He spent close to a decade in Europe - playing for four different clubs, proof that perhaps he never quite settled, although he says his time in Belgium with Lierse was probably his highlight abroad.

“I don’t think you can go overseas prepared,” Claasen explains.

“It’s a different lifestyle, culture and everything is just different from what you are used to. But I do think you can grow into it. That’s what I did because I remember in my first year (after joining Ajax Amsterdam in Holland) I was really homesick. I was there all alone after being at home with my family. I adapted and did what I had to do. People there are obviously different, and they are too serious. Maybe they have their own way of having fun.”

For three years at Belgium, where there was a large contingent of South African players, Claasen had the time of his life. He made his Bafana debut the same year he signed for the Lierse.

“I just felt at home because Lance Davids was there, Siboniso Gaxa was also playing there and Anele (Ngcongca) was also playing for Genk in Belgium. I don’t know, but I think it was the sense of being around fellow South Africans. I was playing with two of my countrymen in the same team, and I think that put me at ease. The more comfortable you feel, the more you can express yourself.”

Claasen doesn’t view a return to the PSL as a step back in his career. He didn’t say it, but it’s unlikely he would have been considered for Bafana’s 2018 World Cup qualifier against Cape Verde in Praia on Friday and the home leg in Durban four days later if he wasn't back home. In fact, being in the wilderness for so long, he might not have come anywhere close to the national team had he stayed in Germany.

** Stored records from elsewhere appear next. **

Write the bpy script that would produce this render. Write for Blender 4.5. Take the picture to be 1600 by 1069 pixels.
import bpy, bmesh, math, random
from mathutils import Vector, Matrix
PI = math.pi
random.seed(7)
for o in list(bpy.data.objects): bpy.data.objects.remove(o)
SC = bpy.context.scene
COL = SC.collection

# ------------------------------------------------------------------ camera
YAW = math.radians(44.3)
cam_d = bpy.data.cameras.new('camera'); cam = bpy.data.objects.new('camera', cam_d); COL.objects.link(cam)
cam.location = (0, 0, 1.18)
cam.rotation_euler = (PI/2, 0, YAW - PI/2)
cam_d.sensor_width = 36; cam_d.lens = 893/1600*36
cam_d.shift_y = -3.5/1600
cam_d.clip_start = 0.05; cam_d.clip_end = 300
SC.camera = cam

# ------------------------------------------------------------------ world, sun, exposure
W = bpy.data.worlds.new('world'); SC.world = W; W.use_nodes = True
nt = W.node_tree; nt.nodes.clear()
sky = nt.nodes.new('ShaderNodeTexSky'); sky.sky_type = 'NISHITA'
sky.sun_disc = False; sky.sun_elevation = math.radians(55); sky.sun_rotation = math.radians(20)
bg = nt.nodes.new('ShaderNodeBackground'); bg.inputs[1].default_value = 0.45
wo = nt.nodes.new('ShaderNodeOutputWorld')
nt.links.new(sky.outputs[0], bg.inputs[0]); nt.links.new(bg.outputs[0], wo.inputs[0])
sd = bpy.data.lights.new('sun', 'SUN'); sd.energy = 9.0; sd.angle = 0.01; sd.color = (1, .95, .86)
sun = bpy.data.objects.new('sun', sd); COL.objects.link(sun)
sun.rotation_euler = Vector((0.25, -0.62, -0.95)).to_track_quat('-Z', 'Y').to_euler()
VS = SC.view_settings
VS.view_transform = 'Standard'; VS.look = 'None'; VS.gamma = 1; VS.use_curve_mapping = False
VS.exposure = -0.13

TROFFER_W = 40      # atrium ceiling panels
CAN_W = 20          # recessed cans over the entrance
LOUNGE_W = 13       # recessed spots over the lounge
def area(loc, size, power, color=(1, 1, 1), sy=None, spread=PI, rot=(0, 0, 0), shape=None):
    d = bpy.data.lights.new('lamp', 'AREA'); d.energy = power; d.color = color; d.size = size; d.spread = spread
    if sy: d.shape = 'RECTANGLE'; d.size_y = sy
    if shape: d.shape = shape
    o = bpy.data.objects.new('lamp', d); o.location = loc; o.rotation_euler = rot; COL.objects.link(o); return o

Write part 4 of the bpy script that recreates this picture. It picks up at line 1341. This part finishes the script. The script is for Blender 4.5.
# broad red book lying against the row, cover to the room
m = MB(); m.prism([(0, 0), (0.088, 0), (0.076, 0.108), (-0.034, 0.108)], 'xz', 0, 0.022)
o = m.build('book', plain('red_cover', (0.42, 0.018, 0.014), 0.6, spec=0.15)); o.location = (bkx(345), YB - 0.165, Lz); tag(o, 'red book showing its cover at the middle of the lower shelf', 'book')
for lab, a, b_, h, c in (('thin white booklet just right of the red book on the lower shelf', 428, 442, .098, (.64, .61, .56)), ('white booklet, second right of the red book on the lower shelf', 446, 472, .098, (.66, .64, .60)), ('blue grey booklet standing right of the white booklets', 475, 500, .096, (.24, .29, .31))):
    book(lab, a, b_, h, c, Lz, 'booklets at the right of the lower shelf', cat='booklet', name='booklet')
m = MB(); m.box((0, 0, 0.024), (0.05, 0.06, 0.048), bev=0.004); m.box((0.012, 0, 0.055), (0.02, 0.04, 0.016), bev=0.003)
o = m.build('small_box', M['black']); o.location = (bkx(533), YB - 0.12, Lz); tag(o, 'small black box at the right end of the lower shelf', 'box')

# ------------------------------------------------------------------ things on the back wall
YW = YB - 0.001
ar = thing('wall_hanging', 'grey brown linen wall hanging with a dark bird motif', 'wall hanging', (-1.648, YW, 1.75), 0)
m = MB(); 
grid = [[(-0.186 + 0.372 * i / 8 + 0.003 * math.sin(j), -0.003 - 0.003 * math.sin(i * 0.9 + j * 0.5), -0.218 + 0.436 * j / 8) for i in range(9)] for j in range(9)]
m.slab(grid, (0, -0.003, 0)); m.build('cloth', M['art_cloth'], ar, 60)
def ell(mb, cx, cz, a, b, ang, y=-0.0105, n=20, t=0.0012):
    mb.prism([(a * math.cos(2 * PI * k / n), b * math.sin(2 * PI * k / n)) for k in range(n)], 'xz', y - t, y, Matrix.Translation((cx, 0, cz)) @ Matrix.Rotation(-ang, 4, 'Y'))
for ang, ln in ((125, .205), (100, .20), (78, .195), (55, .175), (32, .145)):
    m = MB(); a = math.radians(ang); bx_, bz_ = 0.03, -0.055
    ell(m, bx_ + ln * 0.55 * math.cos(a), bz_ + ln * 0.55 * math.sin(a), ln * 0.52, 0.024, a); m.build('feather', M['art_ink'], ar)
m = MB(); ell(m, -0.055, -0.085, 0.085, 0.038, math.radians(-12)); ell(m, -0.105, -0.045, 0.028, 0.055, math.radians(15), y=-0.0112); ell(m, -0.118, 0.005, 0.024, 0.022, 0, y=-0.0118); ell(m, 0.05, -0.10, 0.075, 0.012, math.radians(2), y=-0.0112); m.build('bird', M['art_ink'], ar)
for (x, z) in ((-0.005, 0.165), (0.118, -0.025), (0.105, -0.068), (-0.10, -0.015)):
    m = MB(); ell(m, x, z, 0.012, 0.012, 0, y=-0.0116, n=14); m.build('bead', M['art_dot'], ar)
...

“I thought maybe it was a sign to come back when a team I was going to join (Würzburger Kickers) experienced a crazy string of poor results and were relegated (to the third tier in Germany),” Claasen says of his decision to join league champions Wits.

“I had signed a pre-contract with them in January and was going to join at the end of the season (after his deal with 1860 Munich expired) but they lost 10 of their last 16 games and went down. That was unfortunate, but I thought maybe it’s a sign.”

At 27, a man who’s also had a stint in Poland with Lech Poznan, has only made 11 appearances for Bafana, which comes as a surprise when you consider he’s always been viewed as part of the big picture for the national team. Claasen has over the years been compared with one of the country’s best ever exports in Steven Pienaar, who he now shares a dressing room with after the former Borussia Dortmund, Everton and Sunderland midfielder joined Wits as a free agent at the same time as Claasen to wind down his career.

“He has always been a role model of mine,” Claasen says of Pienaar, who is eight years his senior. “I know him from our short time at Ajax Cape Town, and I have always admired the way his career went, what he has achieved, and I am happy to now be playing with him. I am glad that he gets to share this with me while we are both still playing.”

On his Bafana return, he says: “I am honoured. I didn’t expect it, but it is something I always work towards.”